Aim of the task:
Will you output all of the data below exactly, omitting the images?

Dataset section:
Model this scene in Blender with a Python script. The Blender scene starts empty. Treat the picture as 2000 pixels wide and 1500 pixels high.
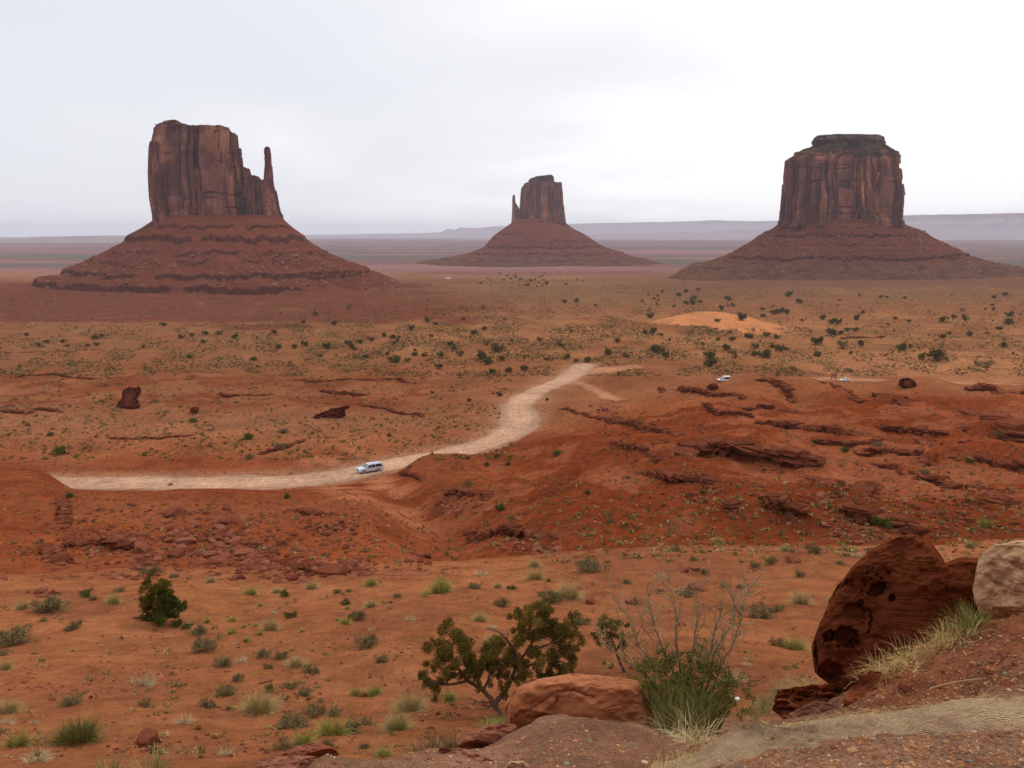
import bpy, math, random
import numpy as np
from mathutils import Vector, Matrix

# ------------------------------------------------------------------ camera, sky, sun, exposure
SC = bpy.context.scene
COL = SC.collection
F = 1600.0
TH = math.atan(295 / 1600.0)
cam_d = bpy.data.cameras.new('camera')
cam_d.sensor_width = 36; cam_d.lens = 36 * F / 2000; cam_d.clip_start = 0.05; cam_d.clip_end = 90000
cam = bpy.data.objects.new('camera', cam_d); COL.objects.link(cam)
cam.location = (0, 0, 0); cam.rotation_euler = (math.pi / 2 - TH, 0, 0)
SC.camera = cam
SC.view_settings.view_transform = 'Standard'; SC.view_settings.look = 'None'
SC.view_settings.gamma = 1; SC.view_settings.exposure = 0.10
SC.view_settings.use_curve_mapping = False
SC.cycles.max_bounces = 6; SC.cycles.diffuse_bounces = 3; SC.cycles.volume_bounces = 1
SC.cycles.use_denoising = True
SC.cycles.transparent_max_bounces = 16

HAZE = 4.3e-5
SUN_EL, SUN_AZ = math.radians(50), math.radians(40)     # azimuth from +Y towards +X
W = bpy.data.worlds.new("World"); SC.world = W; W.use_nodes = True
nt = W.node_tree; nt.nodes.clear()
def N(t, ty, **k):
    n = t.nodes.new(ty)
    for a, b in k.items():
        if a in ('operation', 'blend_type', 'data_type', 'sky_type', 'sun_disc', 'noise_dimensions', 'feature', 'wave_type', 'bands_direction', 'attribute_name', 'interpolation_type', 'sun_elevation', 'sun_rotation', 'noise_type', 'distance', 'invert', 'clamp'):
            setattr(n, a, b)
        else:
            n.inputs[a.replace('_', ' ')].default_value = b
    return n
def L(t, a, b): t.links.new(a, b)
tc = N(nt, 'ShaderNodeTexCoord')
sky = N(nt, 'ShaderNodeTexSky', sky_type='NISHITA', sun_disc=False, sun_elevation=SUN_EL, sun_rotation=SUN_AZ)
sk = N(nt, 'ShaderNodeVectorMath', operation='SCALE'); sk.inputs['Scale'].default_value = 0.08
L(nt, sky.outputs[0], sk.inputs[0])
sep = N(nt, 'ShaderNodeSeparateXYZ'); L(nt, tc.outputs['Generated'], sep.inputs[0])
# cloud deck coordinates: direction projected on a flat ceiling so banks flatten to the horizon
zc = N(nt, 'ShaderNodeMath', operation='ADD'); L(nt, sep.outputs[2], zc.inputs[0]); zc.inputs[1].default_value = 0.16
dv = N(nt, 'ShaderNodeVectorMath', operation='DIVIDE'); L(nt, tc.outputs['Generated'], dv.inputs[0])
cb = N(nt, 'ShaderNodeCombineXYZ')
for i in range(3): L(nt, zc.outputs[0], cb.inputs[i])
L(nt, cb.outputs[0], dv.inputs[1])
ns = N(nt, 'ShaderNodeTexNoise', Scale=0.75, Detail=4.0, Roughness=0.45, Distortion=0.25); L(nt, dv.outputs[0], ns.inputs['Vector'])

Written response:
Model this scene in Blender with a Python script. The Blender scene starts empty. Treat the picture as 2000 pixels wide and 1500 pixels high.
import bpy, math, random
import numpy as np
from mathutils import Vector, Matrix

# ------------------------------------------------------------------ camera, sky, sun, exposure
SC = bpy.context.scene
COL = SC.collection
F = 1600.0
TH = math.atan(295 / 1600.0)
cam_d = bpy.data.cameras.new('camera')
cam_d.sensor_width = 36; cam_d.lens = 36 * F / 2000; cam_d.clip_start = 0.05; cam_d.clip_end = 90000
cam = bpy.data.objects.new('camera', cam_d); COL.objects.link(cam)
cam.location = (0, 0, 0); cam.rotation_euler = (math.pi / 2 - TH, 0, 0)
SC.camera = cam
SC.view_settings.view_transform = 'Standard'; SC.view_settings.look = 'None'
SC.view_settings.gamma = 1; SC.view_settings.exposure = 0.10
SC.view_settings.use_curve_mapping = False
SC.cycles.max_bounces = 6; SC.cycles.diffuse_bounces = 3; SC.cycles.volume_bounces = 1
SC.cycles.use_denoising = True
SC.cycles.transparent_max_bounces = 16

HAZE = 4.3e-5
SUN_EL, SUN_AZ = math.radians(50), math.radians(40)     # azimuth from +Y towards +X
W = bpy.data.worlds.new("World"); SC.world = W; W.use_nodes = True
nt = W.node_tree; nt.nodes.clear()
def N(t, ty, **k):
    n = t.nodes.new(ty)
    for a, b in k.items():
        if a in ('operation', 'blend_type', 'data_type', 'sky_type', 'sun_disc', 'noise_dimensions', 'feature', 'wave_type', 'bands_direction', 'attribute_name', 'interpolation_type', 'sun_elevation', 'sun_rotation', 'noise_type', 'distance', 'invert', 'clamp'):
            setattr(n, a, b)
        else:
            n.inputs[a.replace('_', ' ')].default_value = b
    return n
def L(t, a, b): t.links.new(a, b)
tc = N(nt, 'ShaderNodeTexCoord')
sky = N(nt, 'ShaderNodeTexSky', sky_type='NISHITA', sun_disc=False, sun_elevation=SUN_EL, sun_rotation=SUN_AZ)
sk = N(nt, 'ShaderNodeVectorMath', operation='SCALE'); sk.inputs['Scale'].default_value = 0.08
L(nt, sky.outputs[0], sk.inputs[0])
sep = N(nt, 'ShaderNodeSeparateXYZ'); L(nt, tc.outputs['Generated'], sep.inputs[0])
# cloud deck coordinates: direction projected on a flat ceiling so banks flatten to the horizon
zc = N(nt, 'ShaderNodeMath', operation='ADD'); L(nt, sep.outputs[2], zc.inputs[0]); zc.inputs[1].default_value = 0.16
dv = N(nt, 'ShaderNodeVectorMath', operation='DIVIDE'); L(nt, tc.outputs['Generated'], dv.inputs[0])
cb = N(nt, 'ShaderNodeCombineXYZ')
for i in range(3): L(nt, zc.outputs[0], cb.inputs[i])
L(nt, cb.outputs[0], dv.inputs[1])
ns = N(nt, 'ShaderNodeTexNoise', Scale=0.75, Detail=4.0, Roughness=0.45, Distortion=0.25); L(nt, dv.outputs[0], ns.inputs['Vector'])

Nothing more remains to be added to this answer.